Sunday, April 1, 2012

mirrorball

The first thing about Mirrorball that stood out to me as being very different from the "British style" was Mary Gaitskill's intense focus on the characters' internal issues rather than having the plot be externally based. Because the actual physical plot is minimal, Gaitskill had to spend a lot of time getting deep and exploring and analyzing the emotions of the boy and the girl, so most of the story is a really drawn out (not necessarily in a bad way), narrative of the different emotions that they both experience as well as elaborate personifications of intangible things like souls and desire. I think that the way Gaitskill shows us what is going on in each of their minds is really honest and clearly shows how conflicted they both are.

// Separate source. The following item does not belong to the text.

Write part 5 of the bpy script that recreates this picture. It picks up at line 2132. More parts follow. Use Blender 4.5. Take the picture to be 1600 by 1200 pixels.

For example, the boy shutting of his emotions toward the girl: "Thoughts of the girl came to him, and with those thoughts, fear that he didn't understand. Because he didn't want to be afraid, he had contempt for her. He thought that would work", or the girl projecting her feeling for the boy onto other things: "She would suddenly weep at the sight of an old woman on the bus, or bewilder a friend with her excited analysis of a television character. But the intensity of feeling was misplaced and did not satisfy her. Her mind seized on triviality and substance without being able to tell the difference between the two". It is clear that they are both thinking about each other a lot and in a romantic comedy would be reunited at the end, but I think Gaitskill's ending is so much more honest and realistic because of all the weird, subtle, obsessive insecurity and doubt that goes into a relationship like that and ends up crumbling it.